Fwd: GOCAMINO Digest - 25 Jul 2003 to 27 Jul 2003 (#2003-192)

Donald Schell djschelaATTGLOBAL.NET
Mon Jul 28 09:44:25 PDT 2003


Rosina,

Thanks for gathering so much of what is reported about St. James, and
may I offer a brief response to this part -

 >. . .July 25th as the day when the Apostle James, the elder, was
beheaded.
 >If this is the significance of the date it would seem paradoxical to
call it a "feast" day.

In the beginning, saints on church calendars were most often martyrs,
and the local community (who had known them) would gather at the
saint's grave on the anniversary of the martyrdom to celebrate a
Eucharist with the grave (outdoors or in the catacombs) as an altar.
Though the word is an anachronism, these celebrations often included a
picnic, a celebratory shared meal that continued the martyr's mass.
 From that beginning most saints on church calendars (Roman Catholic,
Eastern Orthodox, and Anglican) are commemorated on the day of the
saint's death (whether a martyr or not).  The ancient celebrations were
sometimes referred to as 'birthday' celebrations with the implication
that a martyr's death was a birth into glory and the embrace of God and
all the saints.

Of course there are exceptions.  Christmas (which is not as old a
celebration as Good Friday/Easter) sets a pattern.  The birth of John
the Baptist is an ancient commemoration, probably patterned on the
innovation of celebrating Christmas.  Interest recent scholarship has
identified March 25th (the feast of the Annunciation) as also older
than Christmas and finds the preachers and all fixing on that date for
the Gabriel coming to Mary with his 'Hail Mary,' and her 'Be it unto me
according to your word,' because March 25th was (as they calculated it)
the date of Good Friday in 33 a.d.  So even there, the primary
sensibility was the work of God in a holy dying.  The date of Christmas
by that scholarship gets fixed nine months later which explains why it
actually doesn't fall on the Winter solstice.

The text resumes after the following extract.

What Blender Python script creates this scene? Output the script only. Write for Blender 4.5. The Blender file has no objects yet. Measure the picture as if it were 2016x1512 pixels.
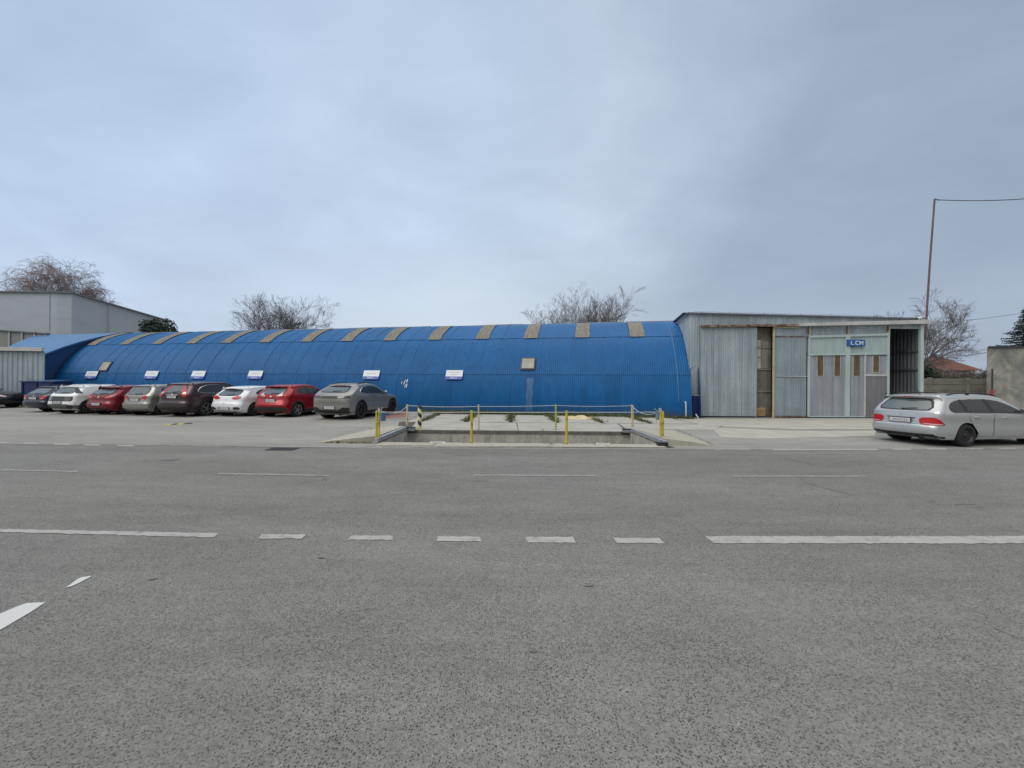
import bpy, bmesh, math, random
import numpy as np
from mathutils import Vector, Matrix
from mathutils.bvhtree import BVHTree
R = math.radians
random.seed(7)
sc = bpy.context.scene
COL = sc.collection
F = 780.0; ROLL = 0.008; EYE = 1.6

# ---------------------------------------------------------------- placing helpers
def ray(px, py):
    u = px - 1008.0; v = 756.0 - py
    return Vector(((u - ROLL*v)/F, 1.0, (v + ROLL*u)/F))
def G(px, py, z=0.0):                       # point of the ground (height z) seen there in the photo
    d = ray(px, py); t = (z - EYE)/d.z
    return Vector((d.x*t, t, z))
def AT(px, py, Y):                          # point at depth Y
    d = ray(px, py); return Vector((d.x*Y, Y, EYE + d.z*Y))

# ---------------------------------------------------------------- object helpers
def link(o, parent=None):
    COL.objects.link(o)
    if parent is not None: o.parent = parent
    return o
def tag(o, label=None, cat=None, group=None, kind=None):
    if label: o['label'] = label
    if cat: o['category'] = cat
    if group: o['group'] = group
    if kind: o['kind'] = kind
    return o
def empty(name, loc=(0,0,0), rz=0.0):
    o = bpy.data.objects.new(name, None); o.empty_display_size = .2
    o.location = loc; o.rotation_euler = (0, 0, rz)
    return link(o)
def mesh_obj(name, verts, faces, mats, parent=None, midx=None, smooth=False, sharp=None):
    me = bpy.data.meshes.new(name)
    me.from_pydata([tuple(v) for v in verts], [], faces)
    if not isinstance(mats, (list, tuple)): mats = [mats]
    for m in mats: me.materials.append(m)
    if midx is not None: me.polygons.foreach_set('material_index', midx)
    if smooth:
        me.polygons.foreach_set('use_smooth', [True]*len(me.polygons))
        if sharp: me.set_sharp_from_angle(angle=R(sharp))
    me.update()
    return link(bpy.data.objects.new(name, me), parent)

class MB:
    def __init__(s): s.v = []; s.f = []; s.m = []
    def add(s, vs, fs, m=0):
        b = len(s.v); s.v += [tuple(v) for v in vs]
        s.f += [tuple(b+i for i in f) for f in fs]; s.m += [m]*len(fs)
        return s
    def box(s, c, d, rz=0.0, m=0, M=None, taper=1.0):
        x, y, z = d[0]/2, d[1]/2, d[2]/2
        vs = []
        for sz in (-1, 1):
            k = 1.0 if sz < 0 else taper
            for a, b in ((-1,-1),(1,-1),(1,1),(-1,1)): vs.append(Vector((a*x*k, b*y*k, sz*z)))
        T = Matrix.Translation(c) @ Matrix.Rotation(rz, 4, 'Z')
        if M is not None: T = T @ M
        return s.add([T @ v for v in vs], [(3,2,1,0),(4,5,6,7),(0,1,5,4),(1,2,6,5),(2,3,7,6),(3,0,4,7)], m)
    def bar(s, a, b, w, h, m=0, up=(0,0,1)):    # rectangular bar from a to b
        a = Vector(a); b = Vector(b); d = (b-a).normalized()
        r = d.cross(Vector(up))
        if r.length < 1e-4: r = d.cross(Vector((0,1,0)))
        r.normalize(); q = r.cross(d)
        vs = []
        for p in (a, b):
            for i, j in ((-1,-1),(1,-1),(1,1),(-1,1)): vs.append(p + r*(i*w/2) + q*(j*h/2))
        return s.add(vs, [(0,3,2,1),(4,5,6,7),(0,1,5,4),(1,2,6,5),(2,3,7,6),(3,0,4,7)], m)
    def tube(s, pts, rad, n=8, m=0, cap=True):
        pts = [Vector(p) for p in pts]; k = len(pts)
        if not isinstance(rad, (list, tuple)): rad = [rad]*k
        b = len(s.v)
        ref = None
        for i, p in enumerate(pts):
            t = (pts[min(i+1, k-1)] - pts[max(i-1, 0)]).normalized()
            if ref is None:
                ref = t.orthogonal().normalized()
            ref = (ref - t*ref.dot(t)).normalized(); q = t.cross(ref)
            for j in range(n):
                a = 2*math.pi*j/n
                s.v.append(tuple(p + (ref*math.cos(a) + q*math.sin(a))*rad[i]))
        for i in range(k-1):
            for j in range(n):
                s.f.append((b+i*n+j, b+i*n+(j+1)%n, b+(i+1)*n+(j+1)%n, b+(i+1)*n+j)); s.m.append(m)
        if cap:
            s.f.append(tuple(b+j for j in range(n))[::-1]); s.f.append(tuple(b+(k-1)*n+j for j in range(n))); s.m += [m, m]
        return s
    def prism(s, outline, z0, z1, m=0):      # outline xy, extruded up
        n = len(outline)
        z0s = z0 if isinstance(z0, (list, tuple)) else [z0]*n
        z1s = z1 if isinstance(z1, (list, tuple)) else [z1]*n
        vs = [(p[0], p[1], z0s[i]) for i, p in enumerate(outline)] + [(p[0], p[1], z1s[i]) for i, p in enumerate(outline)]
        return s.add(vs, [tuple(range(n))[::-1], tuple(range(n, 2*n))] + [(i, (i+1)%n, n+(i+1)%n, n+i) for i in range(n)], m)
    def lathe(s, prof, c=(0,0,0), axis='z', n=24, m=0):   # prof [(r, h)]
        b = len(s.v); k = len(prof)
        for r, h in prof:
            for j in range(n):
                a = 2*math.pi*j/n
                x, y = r*math.cos(a), r*math.sin(a)
                p = (x, y, h) if axis == 'z' else (x, h, y)
                s.v.append((p[0]+c[0], p[1]+c[1], p[2]+c[2]))
        for i in range(k-1):
            for j in range(n):
                f = (b+i*n+j, b+i*n+(j+1)%n, b+(i+1)*n+(j+1)%n, b+(i+1)*n+j)
                s.f.append(f if axis == 'z' else f[::-1]); s.m.append(m)
        return s
    def build(s, name, mats, parent=None, smooth=False, sharp=40):
        return mesh_obj(name, s.v, s.f, mats, parent, s.m, smooth, sharp if smooth else None)

# ---------------------------------------------------------------- materials
def mk(name):
    m = bpy.data.materials.new(name); m.use_nodes = True
    nt = m.node_tree; b = nt.nodes['Principled BSDF']
    return m, nt, b
def N(nt, typ, **kw):
    n = nt.nodes.new(typ)
    for k, v in kw.items():
        if k in n.inputs.keys() if hasattr(n.inputs, 'keys') else False: n.inputs[k].default_value = v
        else: setattr(n, k, v)
    return n
def noise(nt, scale, detail=4, rough=.55, vec=None, dist=0.0):
    n = nt.nodes.new('ShaderNodeTexNoise'); n.inputs['Scale'].default_value = scale
    n.inputs['Detail'].default_value = detail; n.inputs['Roughness'].default_value = rough
    n.inputs['Distortion'].default_value = dist
    if vec is not None: nt.links.new(vec, n.inputs['Vector'])
    return n.outputs['Fac']
def coords(nt, scale=(1,1,1), world=False, rot=(0,0,0)):
    if world:
        g = nt.nodes.new('ShaderNodeNewGeometry'); src = g.outputs['Position']
    else:
        g = nt.nodes.new('ShaderNodeTexCoord'); src = g.outputs['Object']
    mp = nt.nodes.new('ShaderNodeMapping'); mp.inputs['Scale'].default_value = scale
    mp.inputs['Rotation'].default_value = rot
    nt.links.new(src, mp.inputs['Vector']); return mp.outputs['Vector']
def ramp(nt, fac, stops, interp='LINEAR'):
    r = nt.nodes.new('ShaderNodeValToRGB'); cr = r.color_ramp; cr.interpolation = interp
    while len(cr.elements) < len(stops): cr.elements.new(.5)
    for e, (p, c) in zip(cr.elements, stops):
        e.position = p; e.color = (c[0], c[1], c[2], 1) if isinstance(c, (tuple, list)) else (c, c, c, 1)
    nt.links.new(fac, r.inputs['Fac']); return r.outputs['Color']
def mix(nt, fac, a, b, mode='MIX'):
    n = nt.nodes.new('ShaderNodeMix'); n.data_type = 'RGBA'; n.blend_type = mode
    def put(sock, v):
        if isinstance(v, (int, float)): sock.default_value = v if sock.type == 'VALUE' else (v, v, v, 1)
        elif isinstance(v, (tuple, list)): sock.default_value = (v[0], v[1], v[2], 1)
        else: nt.links.new(v, sock)
    put(n.inputs[0], fac); put(n.inputs[6], a); put(n.inputs[7], b)
    return n.outputs[2]
def mth(nt, op, a, b=0.0, clamp=False):
    n = nt.nodes.new('ShaderNodeMath'); n.operation = op; n.use_clamp = clamp
    for s, v in zip(n.inputs, (a, b)):
        if isinstance(v, (int, float)): s.default_value = v
        else: nt.links.new(v, s)
    return n.outputs[0]
def bump(nt, b, h, strength=.3, dist=.01):
    n = nt.nodes.new('ShaderNodeBump'); n.inputs['Strength'].default_value = strength; n.inputs['Distance'].default_value = dist
    nt.links.new(h, n.inputs['Height']); nt.links.new(n.outputs['Normal'], b.inputs['Normal'])
def simple(name, c, rough=.6, metal=0.0, var=.12, sc=3.0, stretch=(1,1,1), coat=0.0, spec=None, ior=None, bmp=0.0):
    m, nt, b = mk(name)
    f = noise(nt, sc, 5, .6, coords(nt, stretch))
    d = tuple(max(0, x*(1-var)) for x in c); l = tuple(min(1, x*(1+var)) for x in c)
    nt.links.new(ramp(nt, f, [(.3, d), (.7, l)]), b.inputs['Base Color'])
    b.inputs['Roughness'].default_value = rough; b.inputs['Metallic'].default_value = metal
    b.inputs['Coat Weight'].default_value = coat; b.inputs['Coat Roughness'].default_value = .05
    if spec is not None: b.inputs['Specular IOR Level'].default_value = spec
    if ior: b.inputs['IOR'].default_value = ior
    if bmp: bump(nt, b, noise(nt, sc*12, 4, .6, coords(nt, stretch)), bmp, .01)
    return m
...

One other common exception is a saint's day the commemorates the
transfer of relics to a new shrine.  Again, this makes sense as a local
celebration.  I don't know if the story of the re-finding of James's
bones, burying them suitably and beginning the Cathedral to mark the
place is attached to another Santiago celebration besides July 25th.

Over time what grows out of the (mas or menos) 'picnic' part of the
martyr's commemoration is a feast as big, complex, and often raucous as
fits the local tastes.  The original feasts may have been solemn
Eucharistic celebrations on the martyr's tomb.  But other customs and
less solemn versions of feasting have grown up with local
commemorations of almost all the popular saints.  San Fermin in
Pamplona and its neighboring towns would be a superb example.

Probably many of us have stories of passing through or around Pamplona
close to San Fermin.  In 1998 my daughter Maria and I walked through
Pamplona at 5 a.m., knowing we'd have to walk from Arres to Puenta La
Reyna because the albergues in and around Pamplona were closed.  Too
many San Fermin revelers over the years had tried to pass themselves
off as pilgrims.  At 5 a.m. the streets of the old city of Pamplona
were packed almost solid with young people dressed in white with red
sashes and kerchiefs.  With our packs and dingy earth-colored pilgrim
attire, Maria and I were a magnet of attention.  We got a lot of
friendly (and some not so friendly) calls, catcalls, and hoots.  A
couple of ungenerous     kids, already drunk in preparation for running
the bulls tried to trip us.  In the crush someone unzipped the pocket
on my pack where our first aid kit was crammed in so tightly that it
didn't come out.  Maria (who had lived in Spain) pointed out to me that
the courteous and hospitable locals had long since gone to bed and that
the crowd jostling us was a peppering of rowdiest young Spaniards and
large numbers of other European and American youth, all trying to get
themselves drunk enough to find 'courage' for running the bulls in a
couple of hours.  We just made it through Pamplona before the streets
were barricaded for the bull running that day.  Peregrinos who left
Arre twenty minutes or half an hour after us had to go around the city.

I don't know if Hemingway's popularizing of Fermin's feast and the
running of the bulls makes this clear, but the red sashes and scarves
commemorate the blood of an early Christian martyr who, the story goes,
was sentenced by the Romans to be dragged to death behind a bull.  We
could multiply stories of celebratory customs on these martyrs' feast
days that echo in some odd way that way the martyr died.